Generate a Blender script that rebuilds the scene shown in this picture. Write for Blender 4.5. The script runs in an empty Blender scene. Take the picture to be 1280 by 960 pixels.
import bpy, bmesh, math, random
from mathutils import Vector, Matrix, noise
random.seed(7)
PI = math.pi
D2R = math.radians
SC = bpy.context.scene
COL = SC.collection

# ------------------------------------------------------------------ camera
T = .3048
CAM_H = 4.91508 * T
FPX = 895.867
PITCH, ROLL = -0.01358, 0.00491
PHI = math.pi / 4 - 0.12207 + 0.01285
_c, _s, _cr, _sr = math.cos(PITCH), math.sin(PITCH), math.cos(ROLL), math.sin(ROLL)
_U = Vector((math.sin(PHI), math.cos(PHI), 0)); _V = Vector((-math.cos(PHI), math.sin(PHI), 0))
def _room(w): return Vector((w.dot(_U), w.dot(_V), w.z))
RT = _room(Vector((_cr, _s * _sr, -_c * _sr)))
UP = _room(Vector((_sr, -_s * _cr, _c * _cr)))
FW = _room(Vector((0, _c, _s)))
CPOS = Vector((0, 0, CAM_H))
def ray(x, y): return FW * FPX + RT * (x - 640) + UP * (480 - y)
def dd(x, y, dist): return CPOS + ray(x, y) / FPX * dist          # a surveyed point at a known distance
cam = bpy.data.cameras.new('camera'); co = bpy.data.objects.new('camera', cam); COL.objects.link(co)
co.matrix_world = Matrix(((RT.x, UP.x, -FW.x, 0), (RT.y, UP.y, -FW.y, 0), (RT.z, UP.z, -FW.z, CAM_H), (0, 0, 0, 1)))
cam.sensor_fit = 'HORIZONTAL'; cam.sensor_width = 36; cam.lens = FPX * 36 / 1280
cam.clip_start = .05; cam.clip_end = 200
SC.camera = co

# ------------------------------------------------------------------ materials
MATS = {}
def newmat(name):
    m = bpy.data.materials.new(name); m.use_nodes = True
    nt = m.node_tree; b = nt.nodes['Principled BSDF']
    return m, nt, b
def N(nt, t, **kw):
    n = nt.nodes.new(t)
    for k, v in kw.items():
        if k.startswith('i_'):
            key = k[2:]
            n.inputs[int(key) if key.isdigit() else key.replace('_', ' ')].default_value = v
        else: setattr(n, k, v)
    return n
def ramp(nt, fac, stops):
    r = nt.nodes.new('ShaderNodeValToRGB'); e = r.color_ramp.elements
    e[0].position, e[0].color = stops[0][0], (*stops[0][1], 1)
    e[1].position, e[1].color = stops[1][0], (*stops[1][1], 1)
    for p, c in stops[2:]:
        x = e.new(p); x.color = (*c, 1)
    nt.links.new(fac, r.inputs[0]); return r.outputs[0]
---
■ TASK
Give the lines again, exactly as they stand, from the beginning of the data through the line with "COL = SC.collection".

■ THE REPLY
Generate a Blender script that rebuilds the scene shown in this picture. Write for Blender 4.5. The script runs in an empty Blender scene. Take the picture to be 1280 by 960 pixels.
import bpy, bmesh, math, random
from mathutils import Vector, Matrix, noise
random.seed(7)
PI = math.pi
D2R = math.radians
SC = bpy.context.scene
COL = SC.collection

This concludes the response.